Halloween: histórias de visagens paraenses ganham vida nas páginas de livros e na tela de cinema
Autores e cineastas buscam valorizar essas lendas e assombrações em obras que mantêm viva a essência cultural da região
As narrativas de visagens - como são nomeados, no Pará, às aparições fantasmagóricas-, transmitidas oralmente de geração em geração, são parte essencial da cultura paraense. Quem nunca ouviu, ou até mesmo presenciou, um episódio envolvendo seres sobrenaturais? Muitas vezes contadas em reuniões familiares ou na roda entre amigos, perpetuam há anos uma atmosfera enigmática em torno da cidade de Belém e pelos interiores. Em alusão ao Halloween, celebrado em 31 de outubro, o Grupo Liberal mostra que a temática das visagens pode ultrapassar o imaginário popular e influenciar a literatura quanto as produções audiovisuais da região.
Escritor José Maria Brito de Moura (Nathan de Moura) e o túmulo da "Moça do Táxi", no cemitério de Santa Izabel (Márcio Nagano / Arquivo O Liberal)
Entre os autores que transformaram relatos sobrenaturais em obras literárias está José Maria Brito de Moura, conhecido pelo pseudônimo de Nathan Moura, criador da página no Instagram ‘Belém de Arrepiar’. Ele é autor de cinco livros dedicados ao sobrenatural paraense: ‘O Livro Assombroso’, ‘Casas Mal Assombradas’, ‘Lendas e Assombrações do Estado do Pará’, ‘Fantasmas de Hospitais de Belém’ e ‘Café Com a Matinta’.
O interesse do criador de conteúdo por assuntos sobrenaturais começou ainda na infância e se intensificou na adolescência, quando passou a frequentar locais considerados mal-assombrados e conversar pessoas que tinham vivenciado fenômenos paranormais.
"A minha produção literária está diretamente relacionada a essa caminhada. Ouço as histórias das pessoas e me inspiro nelas", comentou Nathan.

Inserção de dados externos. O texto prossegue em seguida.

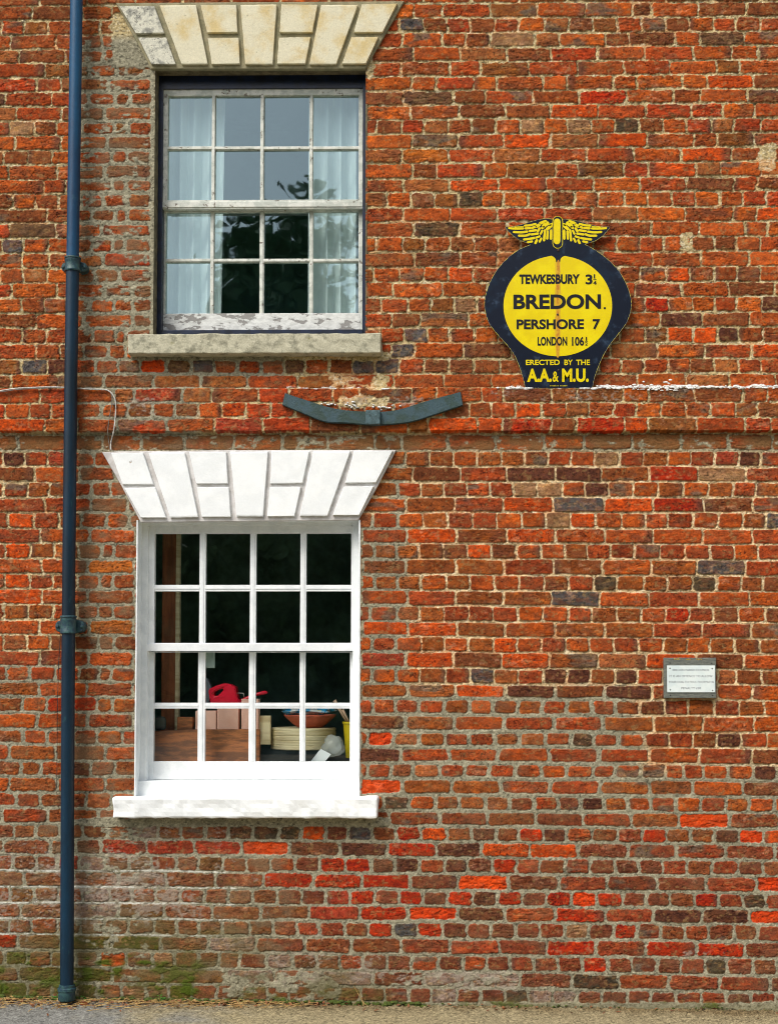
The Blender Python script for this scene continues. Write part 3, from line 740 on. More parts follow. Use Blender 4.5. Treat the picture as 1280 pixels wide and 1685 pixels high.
FL = [[(80, 62), (207, 60), (248, 185), (125, 185)], [(132, 200), (255, 198), (298, 318), (198, 318)], [(228, 60), (372, 58), (425, 315), (315, 318)],
      [(390, 58), (537, 57), (543, 182), (418, 183)], [(420, 197), (547, 197), (555, 315), (440, 315)], [(552, 57), (703, 55), (683, 313), (578, 313)],
      [(718, 55), (867, 55), (840, 180), (712, 182)], [(710, 196), (833, 195), (808, 312), (700, 313)], [(882, 55), (1030, 53), (938, 312), (830, 310)],
      [(1045, 53), (1198, 52), (1132, 178), (1010, 180)], [(1003, 195), (1122, 193), (1065, 308), (960, 308)]]
lintel(fl, [(44, 58), (100, 55), (540, 50), (1212, 49), (1140, 190), (1062, 328), (198, 337), (120, 190)], FL, [m_white_stone] * 11, m_white_joint, 'white painted keyed lintel')

# ------------------------------------------------------------------ windows
def pb(mb, x0, y0, x1, y1, yf, yb, r=.0015, seg=.5, amp=0, sc=20):
    a, c_ = P(x0, y0, yf), P(x1, y1, yf)
    mb.rbox((a.x, yf, c_.z), (c_.x, yb, a.z), r, seg, amp, sc)
def sash(win, x0, y0, x1, y1, cols, rows, yf, mat, matb, gm, dep=.035):
    mb = MB()
    pb(mb, x0, y0, cols[0][0], y1, yf, yf + dep); pb(mb, cols[-1][1], y0, x1, y1, yf, yf + dep)
    pb(mb, cols[0][0], y0, cols[-1][1], rows[0][0], yf + .001, yf + dep - .001)
    if matb is None: pb(mb, cols[0][0], rows[-1][1], cols[-1][1], y1, yf + .001, yf + dep - .001)
    for i in range(len(cols) - 1):
        pb(mb, cols[i][1], rows[0][0], cols[i + 1][0], rows[-1][1], yf + .004, yf + dep - .003)
        # narrow raised fillet down the middle of each glazing bar
        xm = (cols[i][1] + cols[i + 1][0]) / 2; pb(mb, xm - 1.5, rows[0][0], xm + 1.5, rows[-1][1], yf + .001, yf + .0038, .0008)
    for j in range(len(rows) - 1):
        for i in range(len(cols)):
            pb(mb, cols[i][0], rows[j][1], cols[i][1], rows[j + 1][0], yf + .004, yf + dep - .003)
            ym = (rows[j][1] + rows[j + 1][0]) / 2; pb(mb, cols[i][0], ym - 1.5, cols[i][1], ym + 1.5, yf + .001, yf + .0038, .0008)
    s = mb.build('sash', mat, win)
    if matb is not None:
        mb = MB(); pb(mb, cols[0][0] - 4, rows[-1][1], cols[-1][1] + 3, y1, yf - .001, yf + dep + .001, .002, .02, .0008, 50); mb.build('bottom_rail', matb, win)
    g = MB()
    for (a, c_) in cols:
        for (e, h) in rows:
            p0, p1 = P(a, h, yf + .02), P(c_, e, yf + .02); t1, t2 = random.uniform(-.001, .001), random.uniform(-.001, .001)
            g.add([(p0.x - .002, yf + .02 - t1 - t2, p0.z - .002), (p1.x + .002, yf + .02 + t1 - t2, p0.z - .002), (p1.x + .002, yf + .02 + t1 + t2, p1.z + .002), (p0.x - .002, yf + .02 - t1 + t2, p1.z + .002)], [(0, 1, 2, 3)])
    g.build('pane', gm, win)

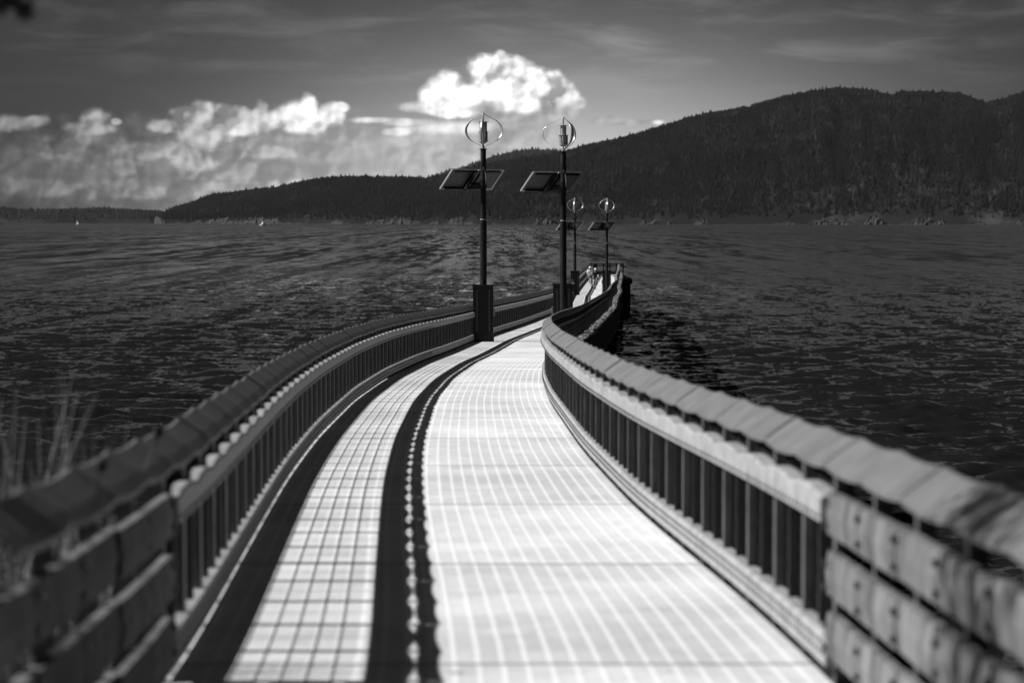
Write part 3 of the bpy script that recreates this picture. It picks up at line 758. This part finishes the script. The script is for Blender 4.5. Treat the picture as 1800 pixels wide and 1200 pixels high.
def lamp(x, d, right, rot, mirror_antenna=False):
    root = empty('lamp_post', (x, d, zd(d)))
    cy = 0.36 if right else -0.36          # cabinet beyond the pole on the right side, before it on the left side
    cab = MB(); cab.box((0, cy, 0.90), (0.66, 0.40, 1.80)); cab.box((0, cy, 1.83), (0.71, 0.45, 0.05)); cab.box((0, cy, 0.09), (0.70, 0.44, 0.18))
    c = cab.build('cabinet', M['black'], root)
    b = MB()
    for sx in (-0.2, 0.2): b.box((sx, cy - 0.207, 1.02), (0.05, 0.012, 1.35))
    b.build('door_seam', M['blackslot'], c)
    b = MB(); b.box((-0.355 if right else 0.355, cy, 0.95), (0.06, 0.12, 0.25)); b.build('outlet_box', M['box'], root)
    b = MB(); b.tube([(0, 0, 0), (0, 0, 3.9)], 0.112, 20); b.tube([(0, 0, 3.9), (0, 0, 6.24)], 0.092, 20)
    b.tube([(0, 0, 6.24), (0, 0, 6.27)], 0.125, 20); b.tube([(0, 0, 0), (0, 0, .03)], .2, 16)
    b.build('pole', M['pole'], root, False)
    b = MB(); b.box((0, 0, 0.02), (0.46, 0.46, 0.03))
    for ax in (-.17, .17):
        for ay_ in (-.17, .17): b.tube([(ax, ay_, .03), (ax, ay_, .09)], .018, 8)
    b.build('base_plate', M['bolt'], root)
    b = MB(); b.box((0.0, -0.10, 5.62), (.06, .03, .10)); b.tube([(0.05, -.10, 5.60), (0.09, -.12, 5.3), (0.09, -.12, 5.1)], .010, 6); b.build('junction_box', M['box'], root)
    b = MB(); b.tube([(0, 0, 3.95), (0, 0, 3.99)], 0.105, 20); b.build('band', M['chrome'], root)
    sg = -1 if right else 1
    b = MB(); b.tube([(0, 0, 3.97), (sg * .16, 0, 3.98), (sg * .205, 0, 4.03), (sg * .21, 0, 4.12)], 0.010, 6); b.tube([(sg * .21, 0, 4.10), (sg * .21, 0, 4.22)], 0.018, 6); b.tube([(sg * .21, 0, 4.2), (sg * .21, 0, 4.5)], .007, 5)
    b.build('antenna', M['black'], root)
    # panels: low edge points away and to the left
    al = R(33); be = R(38.6); u = Vector((math.cos(al), math.sin(al), 0)); lo = Vector((-math.sin(al), math.cos(al), 0))
    dn = (lo * math.cos(be) + Vector((0, 0, -math.sin(be)))); nn = u.cross(dn); nn = -nn if nn.z < 0 else nn
    rot_m = Matrix((u, dn, nn)).transposed()
    cen = Vector((0, 0, 5.28)) + lo * 0.70
    for sx in (-1, 1):
        pc = cen + u * sx * 0.515
        b = MB(); W_, L_ = 0.98, 1.01
        for (cx, cyy, wx, wy) in ((0, L_ / 2 - .02, W_, .04), (0, -L_ / 2 + .02, W_, .04), (W_ / 2 - .02, 0, .04, L_ - .08), (-W_ / 2 + .02, 0, .04, L_ - .08)):
            b.box(pc + rot_m @ Vector((cx, cyy, 0)), (wx, wy, .045), rot_m)
        fr = b.build('solar_panel', M['frame'], root)
        b = MB(); b.box(pc + rot_m @ Vector((0, 0, -.004)), (W_ - .081, L_ - .081, .012), rot_m); b.build('backsheet', M['backsheet'], fr)
        b = MB(); b.box(pc + rot_m @ Vector((0, 0, .010)), (W_ - .081, L_ - .081, .010), rot_m); b.build('cell_sheet', M['cells'], fr)
    b = MB()
    b.box(cen + rot_m @ Vector((-.10, 0, -.06)), (.16, .96, .07), rot_m); b.box(cen + rot_m @ Vector((.14, 0, -.06)), (.05, .96, .06), rot_m)
    b.box(cen + rot_m @ Vector((0, -.44, -.05)), (1.75, .05, .05), rot_m); b.box(cen + rot_m @ Vector((-.1, .42, -.06)), (1.5, .07, .07), rot_m)
    b.bar((0, 0, 5.12), cen + Vector((0, 0, -.16)), .10, .12); b.bar((0, 0, 5.02), cen + dn * .35 + Vector((0, 0, -.07)), .07, .07)
    b.tube([(0, 0, 5.02), (0, 0, 5.26)], .125, 16)
    b.build('bracket', M['black'], root)
    wind_turbine(root, rot, 6.27)
    return root
LP = [(-0.935, 78.9, False, R(27), 'nearest left lamp post with solar panels and wind turbine, cabinet in front of its pole'),
      (1.715, 81.0, True, R(175), 'near right lamp post with solar panels and wind turbine, pole in front of its cabinet'),
      (4.81, 185.0, False, R(24), 'small far left lamp post with solar panels, partly behind the near right pole'),
      (7.33, 187.0, True, R(33), 'small far right lamp post with solar panels, beside the two cyclists')]
for (x, d, rt, ro, lab) in LP:
    tag(lamp(x, d, rt, ro), lab, 'lamp post', 'solar and wind powered lamp posts')

# ------------------------------------------------------------------ people on bicycles
def skinned(name, nodes, edges, m, parent, sub=2):
    me = bpy.data.meshes.new(name); me.from_pydata([n_[0] for n_ in nodes], edges, []); me.materials.append(m)
    o = bpy.data.objects.new(name, me); col.objects.link(o); o.parent = parent
    sk = o.modifiers.new('skin', 'SKIN'); sk.use_smooth_shade = True
    dat = me.skin_vertices[0].data
    for i, n_ in enumerate(nodes):
        r_ = n_[1]; dat[i].radius = (r_, r_) if not isinstance(r_, tuple) else r_
    dat[0].use_root = True
    s_ = o.modifiers.new('sub', 'SUBSURF'); s_.levels = sub; s_.render_levels = sub
    return o
def cyclist(loc, rz, shirt, shorts, lab, phase, lean, bulk=1.15, sleeves=False):
    P = empty('person', loc, rz); tag(P, lab, 'person')
    N, E = [], []
    def nd(p, r, link=None):
        N.append(((p[0] + lean * p[2], p[1], p[2]), r)); i = len(N) - 1
        if link is not None: E.append((link, i))
        return i
    pel = nd((0, .26, 1.0), .13); w1 = nd((0, .17, 1.16), .125, pel); ch = nd((0, .03, 1.32), .14, w1); up = nd((0, -.06, 1.43), .10, ch)
    nk = nd((0, -.12, 1.50), .055, up); hd = nd((0, -.17, 1.58), .075, nk); h2 = nd((0, -.20, 1.66), .088, hd); h3 = nd((0, -.20, 1.74), .06, h2)
    nd((0, -.295, 1.635), .014, h2)                                 # nose
    kn = []
    for s in (-1, 1):
        nd((s * .088, -.19, 1.65), .014, h2)                        # ear
        sh = nd((s * .19, -.05, 1.40), .055, up); el = nd((s * .29, -.22, 1.18), .038, sh); wr = nd((s * .25, -.42, 1.06), .024, el); pa = nd((s * .245, -.48, 1.04), .030, wr)
        for f in range(4):
            a = nd((s * (.245 + (f - 1.5) * .019), -.515, 1.035), .009, pa); b = nd((s * (.245 + (f - 1.5) * .019), -.53, 1.01), .0085, a); nd((s * (.245 + (f - 1.5) * .019), -.51, .995), .008, b)
        a = nd((s * .205, -.48, 1.02), .010, pa); nd((s * .21, -.50, 1.0), .009, a)
        hp = nd((s * .09, .22, .96), .088, pel)
        up_ = phase * s
        kz, ky = (.92, -.16) if up_ > 0 else (.66, -.06); az, ay = (.46, .02) if up_ > 0 else (.20, .06)
        k_ = nd((s * .13, ky, kz), .058, hp); an = nd((s * .12, ay, az), .034, k_); to = nd((s * .125, ay - .14, az - .06), .026, an); kn.append((s, ky, kz, ay, az))
    skinned('body', N, E, M['skin'], P)
    def sub(nm, nodes, m, edges=None):
        nodes = [((p[0] + lean * p[2], p[1], p[2]), r * (bulk if nm == 'shirt' else 1)) for (p, r) in nodes]
        return skinned(nm, nodes, edges or [(i, i + 1) for i in range(len(nodes) - 1)], m, P)
    sub('shirt', [((0, .24, 1.04), .145), ((0, .17, 1.17), .15), ((0, .03, 1.32), .17), ((0, -.06, 1.42), .12), ((-.19, -.05, 1.40), .07), ((-.27, -.17, 1.24), .06), ((.19, -.05, 1.40), .07), ((.27, -.17, 1.24), .06), ((0, -.10, 1.47), .06)],
        shirt, [(0, 1), (1, 2), (2, 3), (3, 4), (4, 5), (3, 6), (6, 7), (3, 8)])
    if sleeves:
        for s in (-1, 1): sub('sleeve', [((s * .26, -.15, 1.26), .062), ((s * .29, -.22, 1.18), .055), ((s * .255, -.40, 1.07), .036)], shirt)
    e_ = [((0, .26, 1.02), .145)]; ee = []
    for (s, ky, kz, ay, az) in kn:
        i = len(e_); e_ += [((s * .095, .20, .96), .10), ((s * .125, ky + .1, (kz + .96) / 2 - 0.01), .078)]; ee += [(0, i), (i, i + 1)]
    sub('shorts', e_, shorts, ee)
    b = MB()
    hx = lean * 1.7
    b.ico((hx, -.20, 1.715), .125, 2, (0.95, 1.2, .75)); o = b.build('helmet', M['helmet'], P, True)
    b = MB(); b.box((hx - .032, -.292, 1.665), (.03, .02, .014)); b.box((hx + .032, -.292, 1.665), (.03, .02, .014)); b.build('eyes', M['dark'], P)
    b = MB(); b.box((hx, -.277, 1.60), (.05, .02, .01)); b.build('mouth', M['dark'], P)
    for (s, ky, kz, ay, az) in kn:
        b = MB(); b.box((s * .125 + lean * az, ay - .07, az - .06), (.10, .29, .10)); b.build('shoe', M['shoe'], P, False, 0.03)
    # bicycle
    B = empty('bicycle', loc, rz)
    for yy in (-.62, .42):
        wv_ = empty('wheel', (0, yy, .345)); wv_.parent = B
        ring = [(0, .325 * math.cos(t), .325 * math.sin(t)) for t in np.linspace(0, 2 * math.pi, 33)[:-1]]
        b = MB(); b.tube(ring, .022, 8, closed=True); b.build('tyre', M['rubber'], wv_, True)
        ring = [(0, .300 * math.cos(t), .300 * math.sin(t)) for t in np.linspace(0, 2 * math.pi, 33)[:-1]]
        b = MB(); b.tube(ring, .012, 6, closed=True)
        for k in range(16): t = k * math.pi / 8; b.tube([(0.01, 0, 0), (0, .3 * math.cos(t), .3 * math.sin(t))], .0018, 4)
        b.tube([(-.05, 0, 0), (.05, 0, 0)], .02, 8); b.build('rim', M['rim'], wv_)
    b = MB()
    for a, c in (((0, .1, .28), (0, .22, .88)), ((0, .1, .28), (0, -.42, .82)), ((0, .21, .82), (0, -.43, .90)), ((0, .1, .28), (.03, .42, .345)), ((0, .2, .8), (.03, .42, .345)), ((0, .1, .28), (-.03, .42, .345)), ((0, .2, .8), (-.03, .42, .345)),
                 ((0, -.41, .98), (0, -.47, .72)), ((.04, -.47, .72), (.04, -.62, .345)), ((-.04, -.47, .72), (-.04, -.62, .345))): b.tube([a, c], .017, 8)
    b.build('frame', M['steelbike'], B)
    b = MB(); b.tube([(-.30, -.48, 1.015), (-.12, -.46, 1.02), (.12, -.46, 1.02), (.30, -.48, 1.015)], .015, 8); b.tube([(0, -.41, .97), (0, -.46, 1.02)], .02, 8); b.build('handlebar', M['steelbike'], B)
    b = MB(); b.ico((0, .24, .90), .12, 2, (.6, 1.1, .25)); b.build('saddle', M['rubber'], B, True)
    b = MB(); b.tube([(-.09, .1, .28), (.09, .1, .28)], .015, 6)
    for (s, ky, kz, ay, az) in kn:
        b.bar((s * .08, .1, .28), (s * .08, ay - .06, az - .12), .02, .02); b.box((s * .13, ay - .07, az - .125), (.09, .06, .015))
    b.build('crankset', M['steelbike'], B)
    return B
c1 = (7.02, 204.0, zd(204)); c2 = (6.98, 213.0, zd(213))
tag(cyclist(c1, R(2), M['dark'], M['dark'], 'cyclist in dark clothes and a white helmet riding towards us in front', 1, 0.01, 1.3, True), 'bicycle under the dark-clothed front rider', 'bicycle', 'bicycles ridden along the boardwalk')
tag(cyclist(c2, R(-2), M['white'], M['dark'], 'cyclist in a white shirt riding just behind and left of the dark rider', -1, -0.06, 1.35), 'bicycle under the white-shirted rider behind', 'bicycle', 'bicycles ridden along the boardwalk')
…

Durante suas pesquisas, Nathan já vivenciou situações sobrenaturais. Uma das mais impactantes ocorreu enquanto ele entrevistava uma família em Icoaraci que estava sendo vítima de fenômenos poltergeist, ou seja, fenômenos sobrenaturais não explicados pela ciência.
“Enquanto eu entrevistava a dona da casa, vi uma blusa pegar fogo do nada”, relatou. Essa experiência acabou fazendo parte de seu primeiro livro.
Essa busca por reavivar o imaginário paraense também alimenta o cinema local. Um desses exemplos é o trabalho feito pelo cineasta e roteirista Rod Rodrigues, responsável pelo curta-metragem de animação Visagens e Visões, lançado este ano. A obra, em estilo motion comics, foi livremente inspirada no livro ‘Visagens e Assombrações de Belém’ de Walcyr Monteiro. O curta, produzido com incentivo do Edital Prêmio FCP e co-produzido pelo Muirak Studio e Insoner Lab, reconta quatro histórias do livro em um formato de antologia: Moça do Táxi, Lobisomem da Pedreira, Porca do Reduto e Homúnculo do Largo da Sé.
Segundo Rod Rodrigues, a conexão pessoal e cultural da equipe do curta, formada inteiramente por paraenses, com o livro de Monteiro, serviu de ponto de partida para o projeto.
“Cresci entre a vida urbana de Belém e o cenário rural do vilarejo BomFim, em São João Ponta, e mesmo sendo dois lugares diferentes, nos dois eu costumava ouvir histórias de visagens. Fazem parte da nossa cultura e dos nossos aprendizados, estão relacionadas com a configuração e transformação dos nossos espaços e comunidades, surgindo muitas vezes da relação com a nossa natureza e costumes, e esses relatos são repassados pelas nossas gerações”, explicou.
Com a intenção de representar essa relação com as histórias locais, o curta é narrado por meio do encontro entre um taxista e uma passageira. Na trama, o personagem Raimundo compartilha com Josephina relatos sobrenaturais que atravessam bairros e décadas da cidade. A jovem passageira, que está afastada da cidade, aos poucos se reconecta com suas raízes enquanto ouve as histórias.
“Sempre vi o livro do Walcyr como uma viagem pela cidade. Cada capítulo acontece em um bairro e década específica, contando um relato de um morador da região que se deparou com alguma situação ‘visagenta’”, acrescentou.
Rod destaca que o curta visa não só a adaptação das histórias, mas também a valorização da tradição oral paraense e a preservação da memória local. “Todo roteiro surge e segue a essência básica do livro: reforçar que contar nossas histórias fortalece nossa cultura, preserva nossa memória e faz com que as nossas diferentes comunidades resistam”, afirmou.